Ungewöhnliche Baugeschichte
Von der Fertigstellung im Jahr 1932 bis zur Eröffnung der Pfarrkirche Sankt Hedwig im Jahr 1962 war die Kapelle das zentrale Gotteshaus für die Gläubigen des sogenannten Waldfriedhofviertels. Entworfen hat das kleine Kirchlein mitten im alten Teil des Waldfriedhofs Stadtbaurat Hermann Leitensdorfer (1886-1972), der nur wenige Jahre zuvor das erste Hochhaus der Stadt in der Blumenstraße neben der alten Hauptfeuerwache baute. So kann die Anastasia-Kapelle schon von ihrer Baugeschichte her mit einer Besonderheit aufwarten. Sie ist als katholisches Gotteshaus nicht von der Diözese oder von einem Orden, sondern von der Stadt geplant, errichtet und auch finanziert worden. Im städtischen Waldfriedhof war ja das Bauamt der Landeshauptstadt für alle Immobilien zuständig. Leitensdorfer nahm als Vorlage für seine Pläne die sakrale Architektur der Frühgotik und so wirkt Anastasia mit ihrem spitzen Türmlein wie eine Zeugin aus dem 15. Jahrhundert. Schnell war das Kirchlein zu klein für die Gottesdienste, so dass seither ein überdachter Holzvorraum zusätzlich Platz für doppelt so viele Besucher bietet.
Überstandene Schrecken
Die Fresken kamen erst nach dem Krieg in die Kapelle.

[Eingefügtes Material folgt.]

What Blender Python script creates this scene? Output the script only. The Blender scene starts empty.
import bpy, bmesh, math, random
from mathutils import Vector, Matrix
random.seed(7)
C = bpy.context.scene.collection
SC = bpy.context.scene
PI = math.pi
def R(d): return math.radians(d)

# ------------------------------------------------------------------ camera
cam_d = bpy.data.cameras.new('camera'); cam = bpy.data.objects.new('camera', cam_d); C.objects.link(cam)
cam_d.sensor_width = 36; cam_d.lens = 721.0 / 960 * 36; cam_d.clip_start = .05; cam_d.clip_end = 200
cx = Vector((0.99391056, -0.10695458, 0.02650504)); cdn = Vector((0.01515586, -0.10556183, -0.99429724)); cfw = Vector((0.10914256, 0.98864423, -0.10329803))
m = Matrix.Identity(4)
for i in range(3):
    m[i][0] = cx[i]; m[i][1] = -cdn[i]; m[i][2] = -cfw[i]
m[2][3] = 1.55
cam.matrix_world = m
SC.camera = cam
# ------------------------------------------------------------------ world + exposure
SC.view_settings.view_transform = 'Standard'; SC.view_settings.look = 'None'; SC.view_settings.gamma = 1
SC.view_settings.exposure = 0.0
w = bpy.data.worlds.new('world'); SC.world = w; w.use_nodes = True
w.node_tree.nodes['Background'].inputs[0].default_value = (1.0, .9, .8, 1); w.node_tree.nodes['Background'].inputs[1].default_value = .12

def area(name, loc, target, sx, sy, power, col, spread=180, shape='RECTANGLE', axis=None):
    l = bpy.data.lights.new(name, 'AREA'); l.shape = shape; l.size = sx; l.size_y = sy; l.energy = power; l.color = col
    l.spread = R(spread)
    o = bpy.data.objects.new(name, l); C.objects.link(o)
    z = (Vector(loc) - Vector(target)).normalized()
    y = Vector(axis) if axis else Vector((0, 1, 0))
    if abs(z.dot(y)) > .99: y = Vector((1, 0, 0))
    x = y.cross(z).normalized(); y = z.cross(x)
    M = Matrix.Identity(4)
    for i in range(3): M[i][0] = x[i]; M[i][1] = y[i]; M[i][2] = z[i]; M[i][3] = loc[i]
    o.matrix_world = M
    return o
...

Der Münchner Maler Max Lacher entwarf die bewegenden Bilder kurz nach dem Ende des Zweiten Weltkriegs und griff dabei auf einen Brauch aus dem Mittelalter zurück. Die Henker Christi kleidete er in schwarze und braune Uniformen, ein Sinnbild für den gerade erst überstandenen Schrecken der Nazizeit.
Öffnung am Sonntag
Die einmalige Öffnung des Kirchenraums am Sonntag bietet für Kunstinteressierte auch die seltene Gelegenheit, die Fresken in der Anastasia-Kapelle genauer zu betrachten. Sie werden dazu extra mit Scheinwerfern ausgeleuchtet.
Die Maiandacht des Pfarrverbands Obersendling-Waldfriedhof wird am Sonntag, 29. Mai, um 17 Uhr in der Anastasia-Kapelle im Waldfriedhof (Alter Teil) mit alpenländischer Musik des 3Xsang gefeiert.